Thursday, October 21st, 2021

I began work on Saturday October 21st 2017 with a large group of Catalans at Piccadilly Circus, demanding immediate release of the political prisoners Jordi Cuixart and Jordi Sanchez, and end to the repression and the start of dialogue to accept the electoral mandate of the Catalan Referendum.

After several speeches they set of to march to Trafalgar Square for photographs and then on to Downing St where they called on the UK Government to condemn the violence towards civilians during the referendum vote in Catalonia and to support a democratic solution.

In June 2021 the nine separatist leaders who had been jailed for sedition in 2017 were released, and talks finally restarted in September, with the Catalan government demanding an amnesty for the many pro-independence politicians still facing legal action over their part in the 2017 independence referendum and for the Spanish government to acknowledge their right to hold a referendum on self-determination, both demands still resisted by the government.

March in Solidarity with Catalonia


I left the Catalans at Parliament Square, where it wasn’t clear if their protest was ended but I was on my way to meet Class War’s Levitation Brigade of Ian Bone and shaman Jimmy Kunt (aka Adam Clifford) who were celebrating the 50th anniversary of the Yippee levitation of the Pentagon during anti-Vietnam War protests with a similar action at Kensington Town Hall.

Standing on the steps of the entrance to the town hall of the Royal Borough of Kensington and Chelsea, the council responsible for the disastrous fire at Grenfell Tower, Adam called out the demons of councillors including Nicholas Paget-Brown, Rock Feilding-Mellen & Elizabeth Campbell and attempted to levitate the town hall to a height of over 70 metres. “Out, demons, out! Out, demons, out!
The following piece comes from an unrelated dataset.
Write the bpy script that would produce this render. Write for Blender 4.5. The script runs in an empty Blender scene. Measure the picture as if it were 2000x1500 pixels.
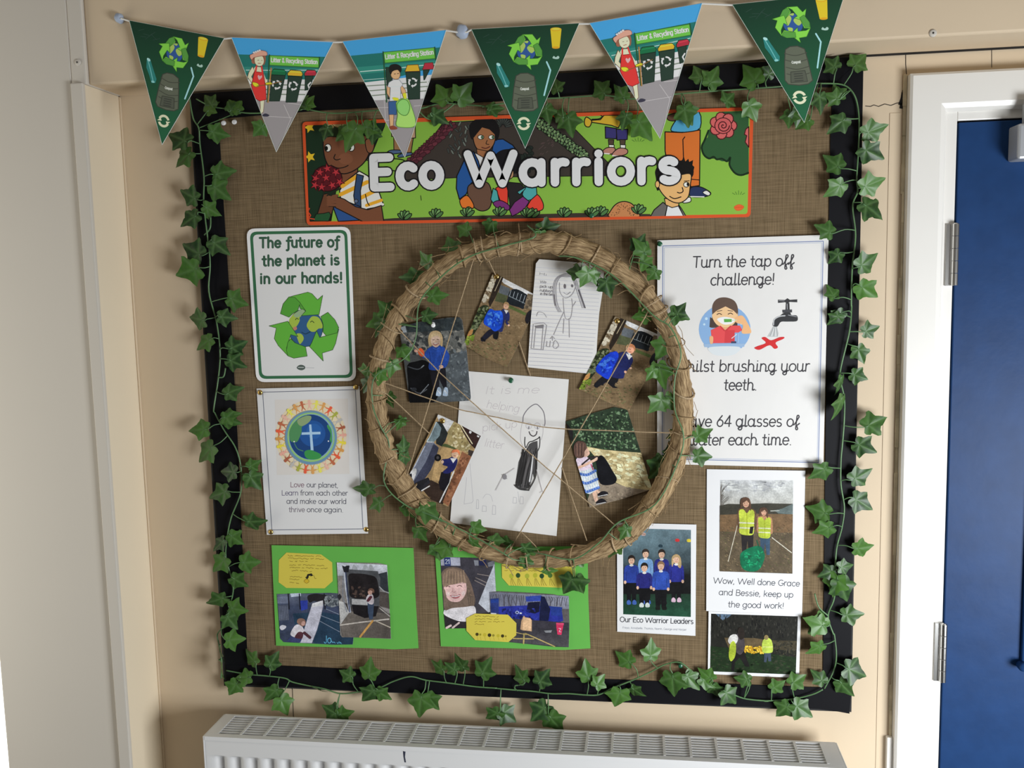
import bpy, bmesh, math, random
from mathutils import Vector, Matrix, Euler
from mathutils.geometry import tessellate_polygon
from mathutils import noise as mnoise
random.seed(7)
S = bpy.context.scene
COL = S.collection
PI = math.pi

# ------------------------------------------------------------------ camera
F_PX = 1779.66
CAM = Vector((0.24496, -1.70512, 1.80681))
EUL = Euler((1.46290728, 0.02230370, 0.13965429), 'XYZ')
cd = bpy.data.cameras.new('camera')
cam = bpy.data.objects.new('camera', cd)
COL.objects.link(cam)
cam.location = CAM
cam.rotation_euler = EUL
cd.sensor_width = 36.0
cd.lens = F_PX / 2000 * 36
cd.clip_start = 0.02
S.camera = cam
# ------------------------------------------------------------------ colour management, world, daylight
S.view_settings.view_transform = 'Standard'
S.view_settings.look = 'None'
S.view_settings.gamma = 1
S.view_settings.use_curve_mapping = False
S.view_settings.exposure = 0.0
W = bpy.data.worlds.new('world')
S.world = W
W.use_nodes = True
W.node_tree.nodes['Background'].inputs['Color'].default_value = (1.0, 0.93, 0.84, 1)
W.node_tree.nodes['Background'].inputs['Strength'].default_value = 0.142


def area_light(name, loc, target, sx, sy, power, color):
    ld = bpy.data.lights.new(name, 'AREA')
    ld.shape = 'RECTANGLE'
    ld.size, ld.size_y, ld.energy, ld.color = sx, sy, power, color
    lo = bpy.data.objects.new(name, ld)
    COL.objects.link(lo)
    lo.location = loc
    lo.rotation_euler = (Vector(target) - Vector(loc)).to_track_quat('-Z', 'Y').to_euler()
    return lo


area_light('daylight_from_glazed_entrance', (1.55, -1.35, 1.1), (0.0, 0.0, 0.9), 0.8, 0.7, 47, (0.93, 0.97, 1.0))
area_light('overhead_fill', (0.1, -1.3, 3.4), (0, 0, 1.0), 2.4, 1.0, 5, (1.0, 0.94, 0.86))  # added fill lamp high in front of the wall, no actual window there
area_light('daylight_from_side_window', (-1.75, -0.5, 1.5), (-0.95, -0.1, 1.6), 0.5, 1.5, 10, (1.0, 0.97, 0.86))

ROT = EUL.to_matrix()


def at(px, py, y0=0.0, a=0.0, b=0.0, xc=0.0, zc=1.5):
    """photograph measurement -> point on the plane y = y0 + a(x-xc) + b(z-zc)"""
    d = ROT @ Vector(((px - 1000) / F_PX, -(py - 750) / F_PX, -1.0))
    t = (y0 + a * (CAM.x - xc) + b * (CAM.z - zc) - CAM.y) / (d.y - a * d.x - b * d.z)
    return CAM + d * t


# ------------------------------------------------------------------ materials
def lin(v):
    v = v / 255.0
    return v / 12.92 if v <= 0.04045 else ((v + 0.055) / 1.055) ** 2.4


def mat(name, color, rough=0.6, noise=0.0, nscale=30.0, bump=0.0, bscale=60.0, metal=0.0, coat=0.0, spec=0.5):
    m = bpy.data.materials.new(name)
    m.use_nodes = True
    nt = m.node_tree
    p = nt.nodes['Principled BSDF']
    p.inputs['Base Color'].default_value = (*color, 1)
    p.inputs['Roughness'].default_value = rough
    p.inputs['Metallic'].default_value = metal
    p.inputs['Coat Weight'].default_value = coat
    p.inputs['Specular IOR Level'].default_value = spec
    tc = nt.nodes.new('ShaderNodeTexCoord')
    if noise > 0:
        n = nt.nodes.new('ShaderNodeTexNoise')
        n.inputs['Scale'].default_value = nscale
        n.inputs['Detail'].default_value = 5
        r = nt.nodes.new('ShaderNodeValToRGB')
        r.color_ramp.elements[0].color = (*[c * (1 - noise) for c in color], 1)
        r.color_ramp.elements[1].color = (*[min(1, c * (1 + noise)) for c in color], 1)
        r.color_ramp.elements[0].position = 0.3
        r.color_ramp.elements[1].position = 0.7
        nt.links.new(tc.outputs['Object'], n.inputs['Vector'])
        nt.links.new(n.outputs['Fac'], r.inputs['Fac'])
        nt.links.new(r.outputs['Color'], p.inputs['Base Color'])
    if bump > 0:
        n2 = nt.nodes.new('ShaderNodeTexNoise')
        n2.inputs['Scale'].default_value = bscale
        n2.inputs['Detail'].default_value = 4
        bm = nt.nodes.new('ShaderNodeBump')
        bm.inputs['Strength'].default_value = bump
        bm.inputs['Distance'].default_value = 0.002
        nt.links.new(tc.outputs['Object'], n2.inputs['Vector'])
        nt.links.new(n2.outputs['Fac'], bm.inputs['Height'])
        nt.links.new(bm.outputs['Normal'], p.inputs['Normal'])
    return m


def ink_mat(name, rough, bump, bscale=9.0):
    m = mat(name, (1, 1, 1), rough, bump=bump, bscale=bscale, spec=0.25)
    nt = m.node_tree
    at_ = nt.nodes.new('ShaderNodeAttribute')
    at_.attribute_name = 'ink'
    nt.links.new(at_.outputs['Color'], nt.nodes['Principled BSDF'].inputs['Base Color'])
    return m


def photo_mat(name, rough):
    m = ink_mat(name, rough, 0.10, 8)
    nt = m.node_tree
    p = nt.nodes['Principled BSDF']
    src = p.inputs['Base Color'].links[0].from_socket
    tc = nt.nodes.new('ShaderNodeTexCoord')
    last = src
    for sc, lo, hi in ((55, .68, 1.18), (340, .80, 1.14)):
        n = nt.nodes.new('ShaderNodeTexNoise')
        n.inputs['Scale'].default_value = sc
        n.inputs['Detail'].default_value = 4
        nt.links.new(tc.outputs['Object'], n.inputs['Vector'])
        r = nt.nodes.new('ShaderNodeMapRange')
        r.inputs['From Min'].default_value = 0.3
        r.inputs['From Max'].default_value = 0.7
        r.inputs['To Min'].default_value = lo
        r.inputs['To Max'].default_value = hi
        nt.links.new(n.outputs['Fac'], r.inputs['Value'])
        v = nt.nodes.new('ShaderNodeVectorMath')
        v.operation = 'SCALE'
        nt.links.new(last, v.inputs[0])
        nt.links.new(r.outputs['Result'], v.inputs['Scale'])
        last = v.outputs['Vector']
    nt.links.new(last, p.inputs['Base Color'])
    return m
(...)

A security officer told them that they couldn’t do that here, but they told her it wasn’t possible to stop a levitation or exorcism and the ceremony went ahead.
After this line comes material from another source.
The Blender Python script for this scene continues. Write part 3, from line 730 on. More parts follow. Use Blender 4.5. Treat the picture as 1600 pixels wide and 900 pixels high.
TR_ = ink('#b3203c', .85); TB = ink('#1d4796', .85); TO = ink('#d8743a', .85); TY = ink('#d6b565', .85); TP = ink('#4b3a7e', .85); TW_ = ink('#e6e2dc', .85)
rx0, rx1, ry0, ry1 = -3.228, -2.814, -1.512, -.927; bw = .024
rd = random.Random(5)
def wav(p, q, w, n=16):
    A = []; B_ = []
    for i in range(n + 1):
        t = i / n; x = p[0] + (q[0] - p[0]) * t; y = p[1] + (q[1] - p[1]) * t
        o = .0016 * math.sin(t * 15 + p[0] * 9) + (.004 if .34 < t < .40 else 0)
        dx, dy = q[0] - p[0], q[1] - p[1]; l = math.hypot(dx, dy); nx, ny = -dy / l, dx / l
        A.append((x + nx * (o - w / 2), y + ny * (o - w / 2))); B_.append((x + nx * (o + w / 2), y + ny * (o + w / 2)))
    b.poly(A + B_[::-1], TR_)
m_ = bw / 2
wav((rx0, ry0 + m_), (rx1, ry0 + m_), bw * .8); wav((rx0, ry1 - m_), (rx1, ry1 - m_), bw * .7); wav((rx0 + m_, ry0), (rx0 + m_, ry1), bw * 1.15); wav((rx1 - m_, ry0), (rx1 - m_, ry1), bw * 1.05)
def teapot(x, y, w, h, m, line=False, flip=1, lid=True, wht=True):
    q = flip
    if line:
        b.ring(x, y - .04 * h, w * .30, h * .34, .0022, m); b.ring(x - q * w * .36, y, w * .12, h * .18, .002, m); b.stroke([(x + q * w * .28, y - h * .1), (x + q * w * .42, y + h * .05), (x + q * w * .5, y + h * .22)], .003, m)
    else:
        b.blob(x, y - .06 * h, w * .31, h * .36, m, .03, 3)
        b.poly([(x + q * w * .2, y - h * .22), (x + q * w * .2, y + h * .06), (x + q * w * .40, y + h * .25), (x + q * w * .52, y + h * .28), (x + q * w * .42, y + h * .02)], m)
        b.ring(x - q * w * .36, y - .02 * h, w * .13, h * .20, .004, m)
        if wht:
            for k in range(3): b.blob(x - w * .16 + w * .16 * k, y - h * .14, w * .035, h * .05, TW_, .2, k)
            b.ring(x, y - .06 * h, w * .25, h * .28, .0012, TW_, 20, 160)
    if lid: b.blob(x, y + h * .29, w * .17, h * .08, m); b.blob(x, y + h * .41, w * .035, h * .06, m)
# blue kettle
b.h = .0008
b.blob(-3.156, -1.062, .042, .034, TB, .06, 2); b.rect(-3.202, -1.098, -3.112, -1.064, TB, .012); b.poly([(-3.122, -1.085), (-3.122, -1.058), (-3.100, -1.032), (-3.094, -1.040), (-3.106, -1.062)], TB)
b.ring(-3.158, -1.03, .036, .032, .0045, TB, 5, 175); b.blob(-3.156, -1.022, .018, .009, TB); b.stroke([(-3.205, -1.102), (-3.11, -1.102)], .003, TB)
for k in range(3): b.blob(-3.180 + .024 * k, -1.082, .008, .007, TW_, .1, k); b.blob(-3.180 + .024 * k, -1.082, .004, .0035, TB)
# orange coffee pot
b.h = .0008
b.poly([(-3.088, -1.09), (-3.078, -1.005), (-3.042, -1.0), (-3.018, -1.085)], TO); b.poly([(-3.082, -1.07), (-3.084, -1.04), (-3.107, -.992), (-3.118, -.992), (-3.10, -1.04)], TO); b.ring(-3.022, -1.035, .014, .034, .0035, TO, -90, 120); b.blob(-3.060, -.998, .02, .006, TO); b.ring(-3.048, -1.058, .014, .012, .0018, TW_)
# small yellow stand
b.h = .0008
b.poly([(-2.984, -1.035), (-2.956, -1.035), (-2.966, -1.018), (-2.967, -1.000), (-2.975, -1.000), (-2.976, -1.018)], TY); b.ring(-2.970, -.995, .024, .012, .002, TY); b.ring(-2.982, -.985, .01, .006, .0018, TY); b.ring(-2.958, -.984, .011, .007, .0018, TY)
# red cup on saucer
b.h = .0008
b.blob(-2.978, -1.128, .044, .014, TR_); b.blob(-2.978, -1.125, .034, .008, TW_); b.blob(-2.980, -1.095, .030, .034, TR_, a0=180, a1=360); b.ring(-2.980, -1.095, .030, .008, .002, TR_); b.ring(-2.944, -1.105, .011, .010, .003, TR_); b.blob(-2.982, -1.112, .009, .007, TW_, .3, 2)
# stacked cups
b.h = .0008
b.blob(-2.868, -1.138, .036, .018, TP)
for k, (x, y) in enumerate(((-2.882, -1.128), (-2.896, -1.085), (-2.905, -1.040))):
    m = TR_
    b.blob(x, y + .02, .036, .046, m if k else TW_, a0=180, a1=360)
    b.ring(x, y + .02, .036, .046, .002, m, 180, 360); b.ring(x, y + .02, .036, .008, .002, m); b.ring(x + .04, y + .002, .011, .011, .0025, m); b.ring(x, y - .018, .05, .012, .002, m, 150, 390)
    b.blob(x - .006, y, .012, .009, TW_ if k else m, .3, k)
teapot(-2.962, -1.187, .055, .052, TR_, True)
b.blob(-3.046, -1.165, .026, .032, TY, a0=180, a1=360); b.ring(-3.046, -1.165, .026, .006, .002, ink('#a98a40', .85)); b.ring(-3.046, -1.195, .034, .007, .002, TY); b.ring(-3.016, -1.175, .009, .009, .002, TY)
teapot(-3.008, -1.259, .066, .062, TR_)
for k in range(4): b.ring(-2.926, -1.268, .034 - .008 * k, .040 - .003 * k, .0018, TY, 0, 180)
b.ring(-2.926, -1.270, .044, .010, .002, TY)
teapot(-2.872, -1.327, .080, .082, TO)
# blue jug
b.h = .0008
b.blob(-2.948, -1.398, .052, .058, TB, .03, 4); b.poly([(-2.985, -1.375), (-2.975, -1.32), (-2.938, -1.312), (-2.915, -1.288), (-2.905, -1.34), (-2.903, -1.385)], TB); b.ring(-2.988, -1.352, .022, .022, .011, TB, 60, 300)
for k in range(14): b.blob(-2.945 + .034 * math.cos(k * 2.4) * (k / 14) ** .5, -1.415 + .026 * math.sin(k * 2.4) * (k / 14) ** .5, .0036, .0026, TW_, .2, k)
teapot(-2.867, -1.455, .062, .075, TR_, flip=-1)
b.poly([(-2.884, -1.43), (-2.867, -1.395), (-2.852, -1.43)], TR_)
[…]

Afterwards Ian Bone repeated a well-known quote from 1967 “You mean you didn’t see it, man?”

Class War levitate Kensington Town Hall

Flushed with success the Levitation Brigade decided to cross Kensington High St and repeat the exorcism and levitation at the offices of the Daily Mail, standing on the pavement outside between the offices and a highly polished Rolls-Royce.

Security staff there reacted angrily to Class War calling out the demon of Paul Dacre and their attempt to raise the building by over 70 metres, perhaps fearing it might damage the Rolls-Royce parked outside, but the levitation ceremony went ahead despite considerable interference.

Class War levitate the Daily Mail

Security here reacted rather more aggresively, coming to push the crew away and telling me I could not take photographs. I was standing on the pavement and told them I had every legal right to photograph whatever I chose, but had to move back rahter smartly to avoid getting fingerprints on my lens.

Class War of course found the over-reaction by the Daily Mail extremely amusing and continued to bait the security for some minutes after the levitation before leaving as you can see on My London Diary.

Class War levitate the Daily Mail
Class War levitate Kensington Town Hall


GLIAS 50

Wednesday, December 11th, 2019

I think I joined the Greater London Industrial Archaelogy Society (GLIAS) in around 1979, forty years ago, but it had then been going for 10 years. I’ve not been the most active of members, particularly in recent years when I’ve been too busy with other things, but over the years I’ve been on numerous walks, several outings, attended talks and lectures and even made some tiny contributions. I still enjoy reading the newsletters and occasional publications of the group.

The various walks usually took me back to areas of London I’d already explored when taking photographs, and they often made me much better informed about buildings I had already photographed. I’ve not been on any lately as they almost always take place when I’m now working. But in previous years, the walks were often followed by the publication of small walk leaflets giving the route and pointing out the IA features.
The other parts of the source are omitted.